Mas a tradição que nasce nos ervais e vai para a cuia não se limita apenas ao município. Ela é levada de Venâncio para todos os cantos do Rio Grande do Sul, do Brasil e até de outros países. Um dos projetos que espande a fronteira do hábito é o Instituto Escola do Chimarrão, que teve início em 2004 e desde então já cruzou todo tipo de estrada com o ônibus personalizado doado pela Polícia Federal.

Pedro Schwengber, gaúcho do tipo que está sempre pilchado, não esconde a paixão pelo chimarrão e pela história da erva-mate. Tanto ama o símbolo que resolveu levá-lo de mão em mão com o trabalho itinerante da escola, da qual é diretor-executivo. Segundo ele, este ano o grupo vai atingir um número representativo: um milhão de pessoas atendidas diretamente pela entidade. A expectativa é cumprir a meta na Expointer, evento que ocorre em Esteio.

Pedrão, como é conhecido, empenha o seu trabalho como se fosse uma verdadeira missão. Ele destaca: “Além de uma cultura, eu levo para as pessoas um produto que ajuda muito a saúde, ajuda na educação, é um meio de turismo, é economia. Então eu me sinto muito bem fazendo isso que eu faço, que é levar essa maravilha que é o chimarrão para as pessoas”.

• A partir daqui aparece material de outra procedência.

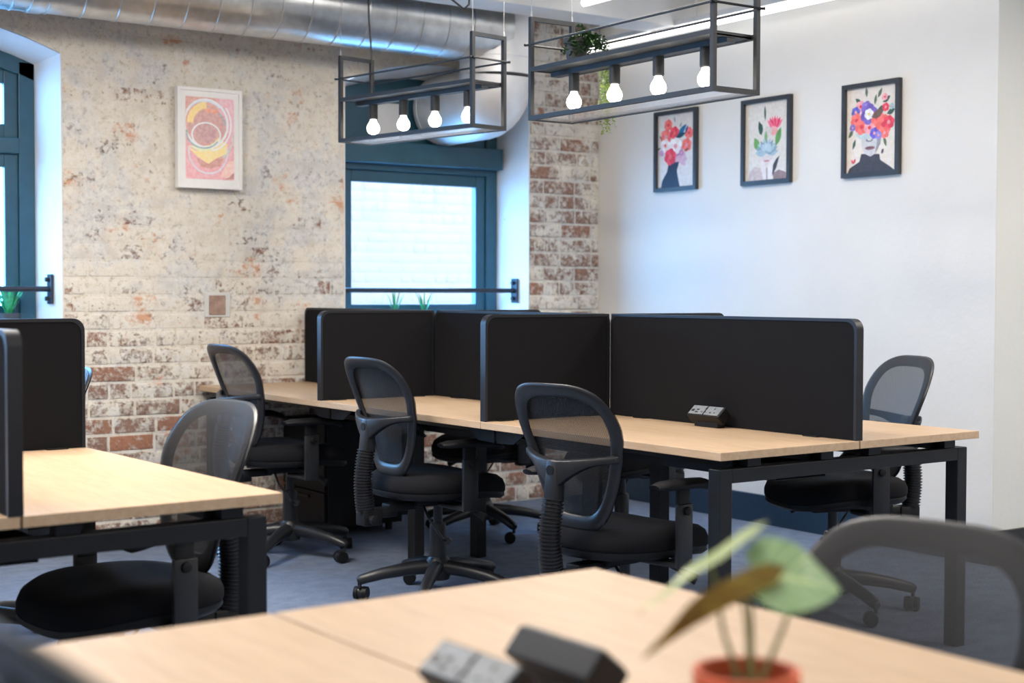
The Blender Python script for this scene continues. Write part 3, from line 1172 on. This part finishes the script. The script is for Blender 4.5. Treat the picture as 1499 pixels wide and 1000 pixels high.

Embasado com números, ele também gosta de contar curiosidades sobre a produção e o consumo da erva-mate. Salienta que o maior consumidor é o Uruguai, seguido da Argentina, do Chile, da Síria e do Brasil. Além disso, o grande estado produtor brasileiro, diferente do que se pode pensar, é o Paraná, e não o Rio Grande do Sul.

Pedro chama o chimarrão de dádiva, em decorrência das propriedades da erva-mate. Certa vez, durante a 12ª Festa Nacional do Chimarrão (Fenachim), realizada em Venâncio Aires, ele confidenciou, como quem faz uma profecia: “Um dia o mundo inteiro ainda vai tomar chimarrão”.